What was it like to see these real crimes and investigations go down firsthand?
It didn’t take more than five minutes of sitting with her to witness bad behavior and wish that that was just in a movie and it wasn’t real. This one, I’m glad was just in a movie and wasn’t real. So I can’t really go into details to protect her identity. I don’t think it would be appropriate for me to. But I saw some things that I wish I hadn’t seen. I think I want the FBI to continue doing their good work.
So you found this all intriguing outside of filming?
I feel like I have some things in common with the law officers that I got to know. I’m always looking for motive and tracking backwards looking for why would somebody do this? What is the justification for anything, whether it’s the scene in the film that I’m filming – just to get to the truth of things.
As a mother with kids on the internet, did all of this bug you out a little?

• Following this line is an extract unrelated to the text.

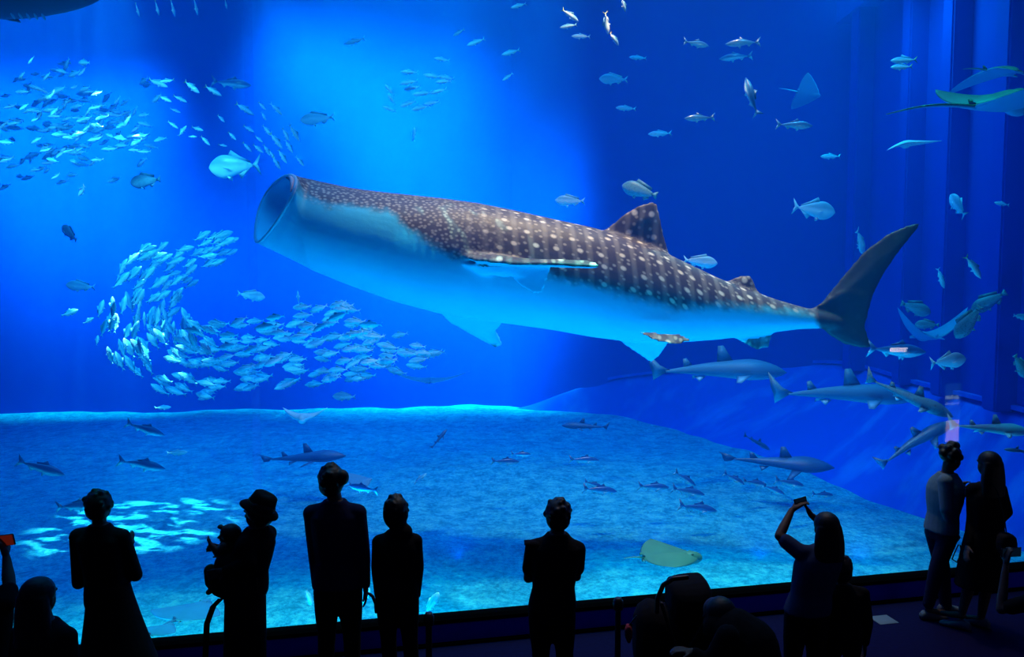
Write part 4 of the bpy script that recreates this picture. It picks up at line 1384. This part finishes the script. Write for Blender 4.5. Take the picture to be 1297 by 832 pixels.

I know what kind of fire would be under me if my daughter was on the computer in this story. It brings it home a little bit closer even still within your own house because I’m a parent of teenagers and I know that we would be having a conversation about the world if this were going on for real in the world. It’s a scary premise. I have teenagers in my house and this is the movie they want to see. They really relate to it. It’s their world. The internet - they have such entitlement with it, they have control over it. They feel like it’s more theirs than the physical domain reality that they live in.